Recientemente estaba viendo una de esas películas americanas que suelen poner a mediodía como relleno de programación. La película, plagada de tópicos y completamente previsible, contaba la típica historia del chico atolondrado y tímido, enamorado hasta las trancas de la chica guapa y popular del instituto.
La cuestión es que el chico no se atreve a decirle a su amada lo que siente, y cada vez que se encuentra con ella no puede articular ni un simple “buenos días”. Cada vez que coinciden él se atraganta, tartamudea, se tropieza con algo o le tira algo por encima. Total que lo raro es que ella no acabe dando dos vueltas a la manzana con tal de no volver a cruzarse con semejante tímido.

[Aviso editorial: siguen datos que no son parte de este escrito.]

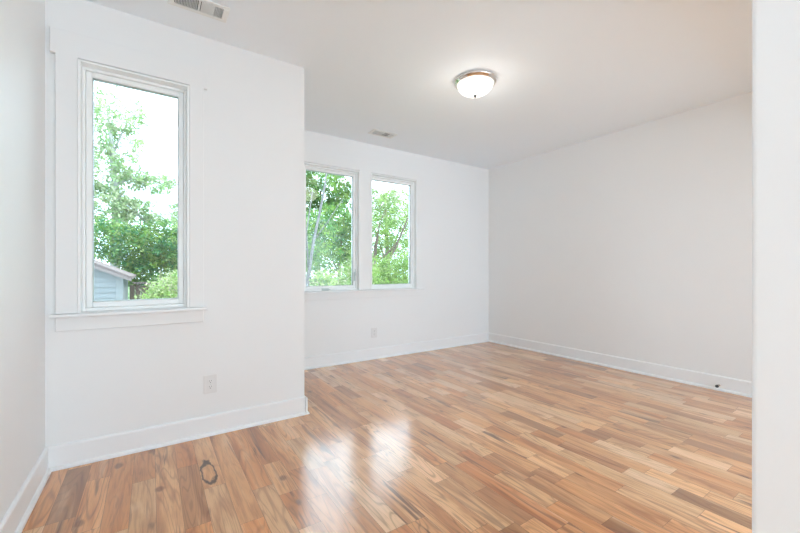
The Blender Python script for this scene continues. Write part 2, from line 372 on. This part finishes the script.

El asunto es que casi acabando la película reúne el coraje suficiente para vencer su timidez y, finalmente, logra juntar las cuatro palabras necesarias para invitarla a cenar. La chica, cargada de paciencia, espera todo el tiempo con la sonrisa puesta, animándole, hasta que nuestro personaje consigue pronunciar su declaración. Y es justo en ese momento cuando se produce la escena que llamaría más mi atención. De repente el muchacho empieza a dar saltos de alegría, saltando y gritando, felicitándose por haber sido capaz de superar sus miedos y pedirle la cita. La chica extrañada e incrédula por lo sucedido, lo llama para decirle “Hey, pero que no te he contestado!”.
Para nuestro personaje la respuesta de la chica en ese instante fugaz eso es lo de menos. Lo importante es que lo ha hecho, ha vencido su miedo, ha superado su timidez, se ha atrevido. La respuesta de la muchacha puede ser sí o no (que desde luego es un buen SÍ), la cuestión es que se ha demostrado a sí mismo que podía, que ha sido capaz de hacerlo, algo que visualizaba en su interior como imposible.
Y sucede que la mayoría de las veces que nos sentimos mal con nosotros mismos es debido a cosas que no hicimos, a las que no nos atrevimos, a momentos en los que el miedo nos domino. Sin embargo, rara vez nos arrepentimos de haber intentado algo, aunque el resultado no fuera el esperado, o incluso contraproducente. Porque lo que nos mantiene fuertes, seguros de nosotros mismos, no son tanto los resultados que obtenemos, sino el convencimiento de que lo intentamos, de que fuimos capaces, de que pusimos lo mejor de nosotros en conseguirlo.
Al final, que consigamos a la chica o no, será secundario, aunque claro… si nos dice que sí, ¡será una gran victoria, doble gane!
Si a la hora de poner en marcha cualquier proyecto, de presentarnos a una entrevista de trabajo o de ser consecuentes con nuestras decisiones, nos dejamos llevar por esta creencia y pensamos que lo de menos es el resultado final, que lo que importa es la pasión, las ganas y el empeño que pongamos, el demostrarnos a nosotros mismos que fuimos capaces de intentarlo… nos liberaremos de nuestros miedos y seremos más felices.
Si luchamos por nuestros sueños, sea cual sea el resultado, siempre lograremos mantener a flote nuestra autoestima. Si por el contrario dejamos que el miedo nos paralice, la duda reinará eternamente en nuestro interior atormentándonos.
Porque un mal intento siempre es mejor que ninguno.